Dalam bukunya “Textbook of Criminal Law”, Glenville Williams menyatakan bahwa pertanggungjawaban korporasi berdasarkan utilitarian theory dan semata-mata bukan berdasarkan asas “theory of justice” tetapi adalah untuk mencegah kejahatan (Hutapea, 2019). Terkait regulasi hukum lingkungan terhadap jaminan reklamasi dalam industri pertambangan di Indonesia, mencakup beberapa peraturan perundang-undangan, secara khusus dalam mengatur tata kelola lingkungan, kegiatan pertambangan, dan reklamasi.
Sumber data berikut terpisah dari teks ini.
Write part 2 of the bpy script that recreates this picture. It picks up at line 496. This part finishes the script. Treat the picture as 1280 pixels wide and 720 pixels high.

1. UU No. 3 Tahun 2020 tentang Pertambangan dan Mineral
dan Batubara (Minerba) menetapkan kewajiban perusahaan pertambangan untuk
melaksanakan rekalmasi sebagai bagian dari kewajiban pascatambang dan tanggung
jawab perusahaan pertambangan
untuk pemulihan kondisi lingkungan pasca eksploitasi tambang.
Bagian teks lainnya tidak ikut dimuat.